When: The DAA filed the amicus brief in September 2025. The Washington State Supreme Court heard oral arguments later that month, with the digital advertising company and State filing responses to amicus briefs in early October. The underlying Washington Public Disclosure Commission rules extending disclosure requirements to digital platforms took effect in 2018. Major platforms suspended Washington political advertising services beginning in 2018 following the enhanced disclosure requirements.

Where: The case proceeded in Washington State Supreme Court. The disclosure requirements apply to political advertising in Washington State for state and local races. Major platforms including Google, Meta, X, Trade Desk, and Campaign Ad-Cloud suspended political advertising services specifically in Washington while continuing to serve political ads in nearly every other state. The pattern of platform withdrawals from markets with prescriptive disclosure requirements extends internationally, with similar exits occurring in the European Union when the TTPA regulation took effect in October 2025.

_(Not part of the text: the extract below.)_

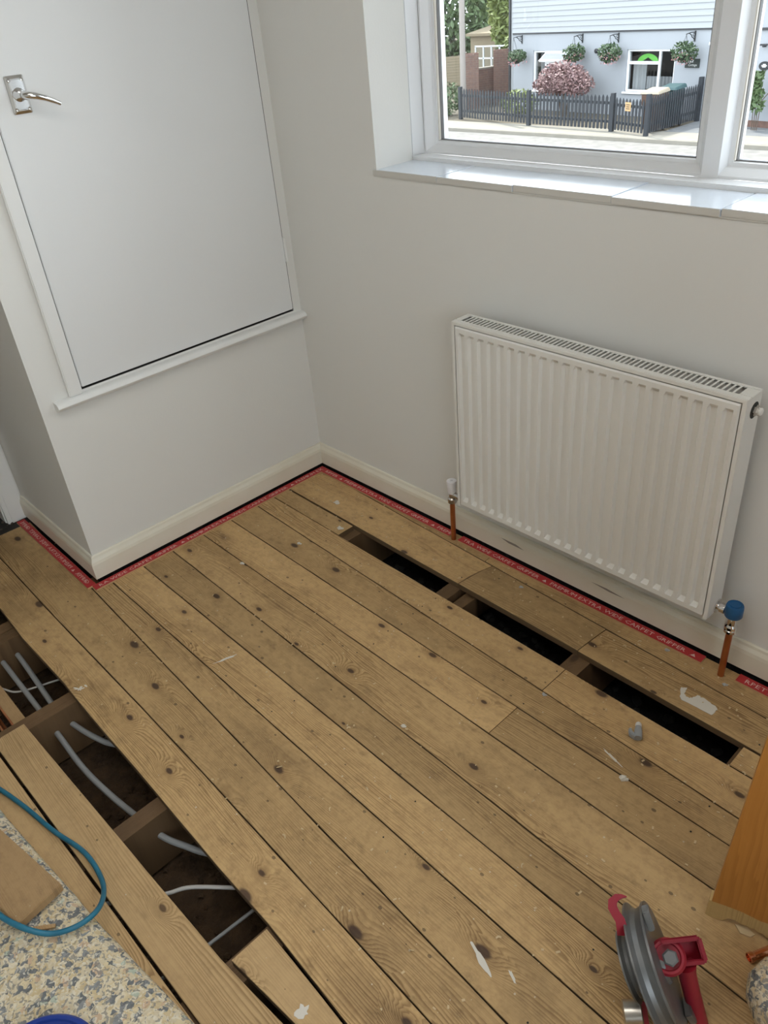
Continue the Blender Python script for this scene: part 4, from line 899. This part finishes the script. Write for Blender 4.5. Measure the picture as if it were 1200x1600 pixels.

Why: The DAA filed the brief to provide expertise on practical political advertising transparency to the Supreme Court as it evaluates whether Washington's disclosure regime violates the First Amendment. The organization argued that Washington's interpretation of its 50-year-old campaign finance law fails to account for differences between traditional media and digital advertising operations. Disclosure obligations that proved straightforward for newspapers and television stations create prohibitive compliance costs for platforms processing billions of automated transactions across thousands of intermediaries. The brief sought to protect political advertisers' free speech rights, ensure voter access to relevant political advertising information, and prevent digital publishers from losing advertising revenue. The filing demonstrated how disclosure requirements designed for traditional media can reduce transparency when applied to digital platforms without accounting for operational differences.